Expect to see more private security, more private flights, more underground parking and armored cars and so forth for a while.
This was clearly an assassination.
Your anger at health insurance companies is misplaced. If the profit motive is the problem, a public option is a solution, but American voters (especially right-leaning ones) have been pretty emphatic about refusing it.
Companies have to deny some claims or else premiums would have to rise for everyone. UHC's profit margins are actually far lower than e.g. Apple's.
Insurance companies aren't allowed to be insurance companies anymore. To the degree they have a profit motive, it's highly dysfunctional.
Case in point, under the ACA the profit a health insurance company is allowed to make is capped proportional to their operation expenses. Off the top of my head, I think they are only allowed 20% overhead. So 80% of all premiums collected need to be paid out to claims. I've actually gotten refunds from my health insurance (albeit only once) when they were in violation of this law and had to give some money back.
So really, health insurance companies can't just deny claims and keep the money. They only way for them to make more money is to let the cost of everything skyrocket, raise premiums sky high, and then keep 20% of a much larger pot. Which is more or less what has happened the last 15 years since the ACA was passed.

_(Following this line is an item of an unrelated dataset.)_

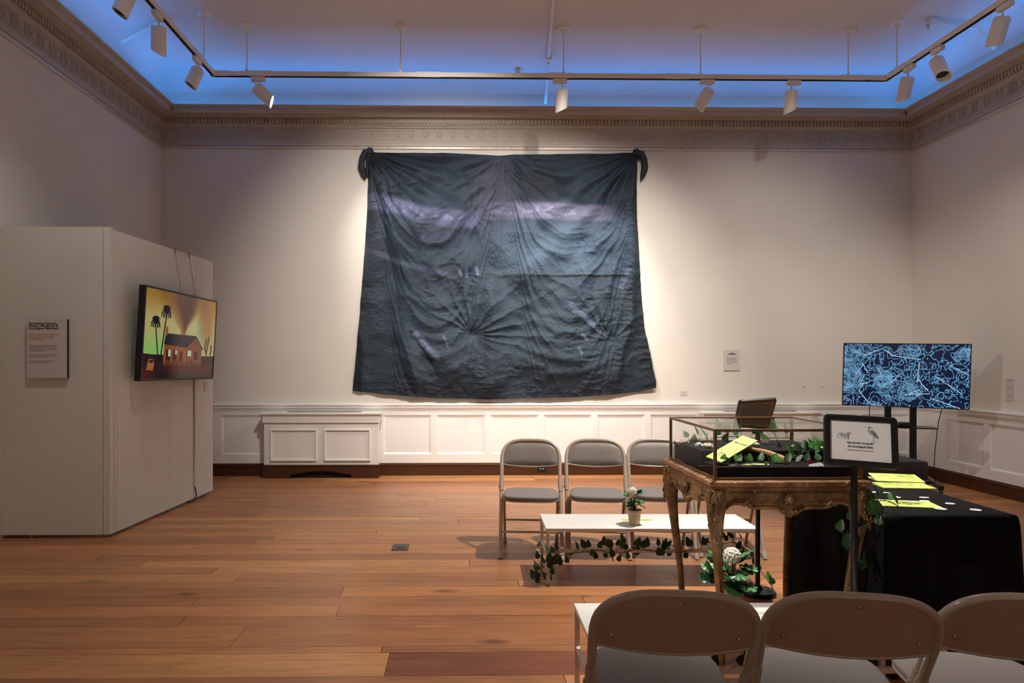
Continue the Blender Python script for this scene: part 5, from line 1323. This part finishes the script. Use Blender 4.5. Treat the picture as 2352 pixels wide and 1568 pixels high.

Do you have any data to support that argument? I'm not an expert, but 5 minutes on google makes it look like premiums have been increasing in a straight line since at least the late 90s.
See figure 1.12 and also this reference.
Premiums are only one component of healthcare costs. A "straight line" is one thing, the slope of the line is what matters. Family premiums are up 89% since 2008, compared to ~43% cumulative inflation.. Outcomes and features have degraded since ACA, I'd argue.
Your point (the overall rate of change pre-and-post ACA) seems valid. However, I don't think "things continued to get way worse at the same rate" counts as a victory.
Obamacare accelerated the inevitable failure of this healthcare system and was only engineered to be a pernicious trojan horse for single-payer.
How much of the change in family premiums is due to more elderly dependents?
The rate increase is only slightly higher for family than individuals. They're essentially the same.